Adults can learn languages better than children?

A recent study shows that adults can learn languages better than children. There are other studies that show children as better at learning languages, and point to a critical period after which it is more difficult to learn languages. We know empirically that children, especially children under 10 or 12, become fluent in a new language more quickly than adults, with better pronunciation although often with a more limited vocabulary.

In fact it is motivation and attitude, not age, that determines our ability to learn languages. Most, if not all, polyglots, learn most of their languages as adults. Adults are often more inhibited or self-conscious, and have less opportunity, or are less willing, to socialize with people of another language group, whereas children just blend in to their new environment.

The only thing that matters is that we can learn at any age. If we are 50 there is no point in wondering if we were able to learn better when we were 5. If you can motivate a child to learn a language when young, great. Otherwise it is never too late to start.

4 thoughts on “Adults can learn languages better than children?

  1. Excellent article. As an adult learning Japanese, I can attest to the statement "motivation, not age is the determining factor." Well said!

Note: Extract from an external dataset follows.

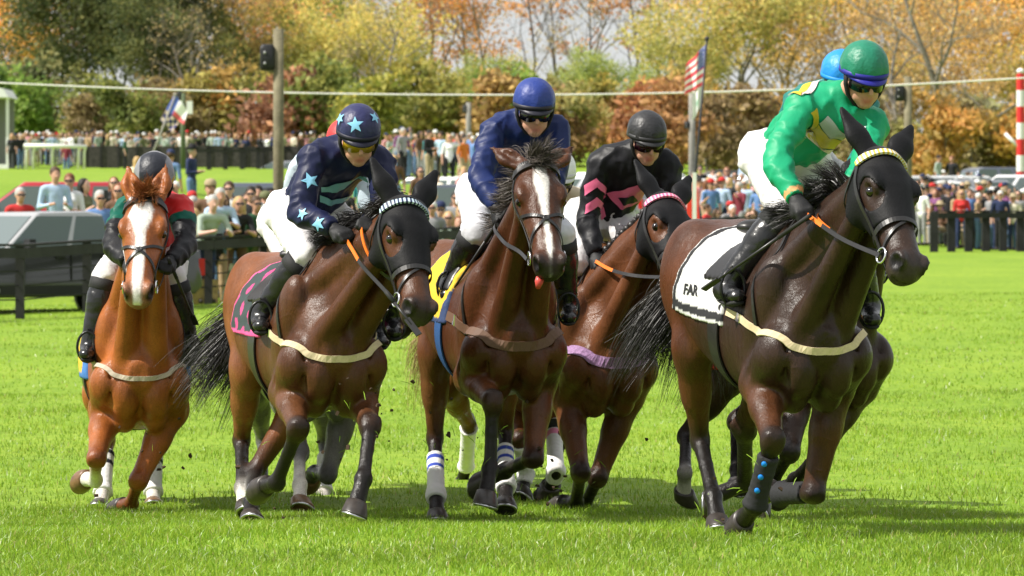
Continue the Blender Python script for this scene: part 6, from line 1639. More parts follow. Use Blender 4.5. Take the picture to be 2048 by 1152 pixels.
TL = [  # key, px, Y, scale, tint
    ('maple_yellow', -150, 255, 0.85, (1, 0.9, 0.8)), ('brown_tree', -240, 262, 0.9, (1.1, 1, 0.8)), ('oak_gold', -330, 258, 0.95, (1, 0.85, 0.8)), ('green_tree', -420, 262, 0.9, (1, 1, 1)), ('oak_gold', 2210, 262, 0.9, (1, 0.85, 0.8)), ('maple_yellow', 2300, 258, 0.9, (1, 0.9, 0.8)), ('oak_rust', 2390, 265, 0.9, (1.1, 0.9, 0.8)), ('brown_tree', 2470, 260, 0.9, (1.1, 1, 0.8)),
    ('oak_gold', 20, 250, 0.75, (1.3, 0.95, 0.8)), ('maple_yellow', 70, 262, 0.8, (1.2, 0.85, 0.7)), ('oak_gold', -60, 240, 0.8, (1.1, 0.7, 0.6)), ('oak_rust', 48, 280, 0.95, (1.3, 0.8, 0.7)),
    ('dark_tree', 125, 246, 0.85, (1, 1, 1)), ('dark_tree', 190, 250, 0.95, (0.9, 1, 0.9)), ('dark_tree', 255, 247, 0.9, (1.1, 1.05, 0.9)), ('dark_tree', 325, 252, 0.9, (1.1, 1.0, 0.8)), ('dark_tree', 290, 238, 0.6, (1.3, 1.2, 0.9)),
    ('dark_tree', 365, 244, 0.75, (1.6, 1.3, 0.9)), ('oak_gold', 360, 275, 1.0, (0.95, 0.75, 0.8)), ('oak_gold', 440, 270, 1.0, (0.95, 0.8, 0.8)), ('brown_tree', 440, 248, 0.75, (1.3, 1.1, 0.8)), ('oak_gold', 505, 280, 1.0, (1.1, 0.8, 0.8)),
    ('bare_tree', 398, 236, 0.62, (1, 1, 1)), ('maple_yellow', 500, 252, 0.7, (0.9, 0.85, 0.9)), ('maple_yellow', 575, 250, 0.72, (1, 0.95, 0.9)), ('green_tree', 640, 278, 0.95, (1.1, 1.0, 1.0)), ('oak_rust', 610, 256, 0.62, (1.2, 0.9, 0.9)),
    ('oak_gold', 585, 292, 1.05, (0.8, 0.8, 0.8)), ('maple_yellow', 690, 256, 0.78, (1.1, 1.0, 0.9)), ('bare_tree', 790, 232, 0.72, (1, 1, 1)), ('maple_yellow', 770, 252, 0.72, (1.15, 1.05, 0.9)), ('oak_rust', 730, 288, 1.02, (1.1, 0.9, 0.9)), ('oak_gold', 800, 292, 0.98, (1.1, 0.75, 0.7)),
    ('oak_rust', 870, 285, 1.02, (1.1, 1.0, 0.9)), ('oak_rust', 935, 290, 0.85, (1.0, 0.9, 0.9)), ('maple_yellow', 855, 250, 0.5, (1, 1, 0.9)), ('green_tree', 915, 254, 0.44, (1.2, 1.1, 1)), ('green_tree', 985, 250, 0.46, (0.95, 1.05, 1)), ('oak_rust', 1000, 286, 0.8, (1.15, 0.9, 0.8)),
    ('thin_rust', 1050, 276, 0.92, (1.1, 0.9, 0.8)), ('maple_yellow', 1060, 250, 0.44, (0.95, 1, 0.9)), ('thin_rust', 1110, 282, 0.86, (1, 0.85, 0.8)), ('green_tree', 1130, 252, 0.42, (1.2, 1.15, 1)), ('thin_rust', 1170, 285, 0.88, (1, 0.8, 0.8)),
    ('green_tree', 1215, 248, 0.46, (1.15, 1.2, 1)), ('thin_rust', 1255, 282, 0.92, (1.1, 0.85, 0.8)), ('bare_tree', 1190, 272, 0.8, (1, 1, 1)), ('green_tree', 1285, 255, 0.42, (1.1, 1.1, 1)), ('thin_rust', 1310, 288, 0.9, (1.1, 0.9, 0.8)),
    ('maple_yellow', 1365, 262, 0.66, (0.8, 0.75, 0.85)), ('maple_yellow', 1440, 246, 0.96, (0.85, 0.75, 0.8)), ('oak_gold', 1500, 270, 0.95, (0.8, 0.75, 0.8)), ('maple_yellow', 1395, 240, 0.70, (0.8, 0.78, 0.85)), ('brown_tree', 1530, 246, 0.70, (1.1, 1.0, 0.8)),
    ('oak_gold', 1580, 268, 0.92, (1.1, 0.85, 0.8)), ('oak_gold', 1650, 262, 0.92, (1.1, 0.9, 0.8)), ('oak_gold', 1720, 275, 0.98, (1.05, 0.85, 0.8)), ('brown_tree', 1640, 244, 0.62, (1.4, 1.0, 0.8)), ('brown_tree', 1790, 246, 0.70, (1.5, 1.1, 0.8)),
    ('bare_tree', 1800, 226, 0.8, (1, 1, 1)), ('bare_tree', 1890, 212, 1.0, (1, 1, 1)), ('oak_gold', 1800, 278, 0.92, (1.0, 0.8, 0.75)), ('oak_gold', 1870, 270, 0.85, (1.1, 0.8, 0.75)), ('oak_gold', 1945, 264, 0.85, (1.1, 0.85, 0.75)), ('brown_tree', 1960, 246, 0.66, (1.5, 1.1, 0.8)),
    ('oak_gold', 2020, 270, 0.85, (1.15, 0.85, 0.75)), ('maple_yellow', 2060, 250, 0.75, (1.2, 0.9, 0.8)), ('oak_gold', 2120, 262, 0.9, (1, 0.8, 0.7)), ('brown_tree', 1875, 240, 0.6, (1.6, 1.2, 0.8)), ('oak_gold', 1560, 290, 1.05, (0.9, 0.8, 0.8)), ('maple_yellow', 1720, 250, 0.62, (1.0, 0.8, 0.75)),
]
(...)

  2. Hi Steve! Even though I’m aware that your aim in learning languages is mostly to gain a passive knowledge of them in order to be able to read and listen to various materials such as novels and radio programmes, and not necessarily production, I decided to ask you a question regarding the latter. The problem is, I don’t know how to improve my skills in speaking English (I’m Polish). If it comes to understanding the language, then I’m C2 (using the European scale), as I can understand pretty much everything, at least as far as general English is concerned. I am able to produce a high quality piece of writing as well, but it all begins to spiral down when the real time sets in (e.g. online chat). On my end-of-term report my teacher wrote that I "inconsistently produce a high level language in class", but when it comes to a casual conversation, I find myself mumbling, fumbling for words, and using a limited range of vocabulary (which is not the case with my native tongue). People I talk to often get confused, as I somehow managed to develop a very British-sounding accent, to the point I managed to trick a British person into thinking I’m British once or twice (in a situation they briefly heard me speak to someone else, and therefore didn’t notice my fumbling). Improving my speaking skills is immensely important to me, for various reasons. My question then is – how do I do it? How do I help myself? Not so long ago I’ve been to England for 2 months and immersed myself in solely English environment then. I’ve had a constant contact with native English for the past 6 months as well (classes with a native speaker and conversations with my British friends on Skype). It apparently doesn’t work. What else can I do? I’m really desperate. Could you help?AlexPS. Sorry for writing an irrelevant comment…

  3. My goal is to speak and communicate in the language. Reading and listening are the keys to getting to a level where I can start to speak. Thereafter, in order to improve, we just need to speak a lot, and to continue reading and listening. Patience!! There are always situations when we do not do as well as we would like.

  4. It’s all about the motivation regardless of the age. My daughter who is of course just now learning her first language is extremely motivated to learn to speak and is extremely frustrated when she is unable to communicate with us. So yes, I would say that motivation is what drives language learners of any age.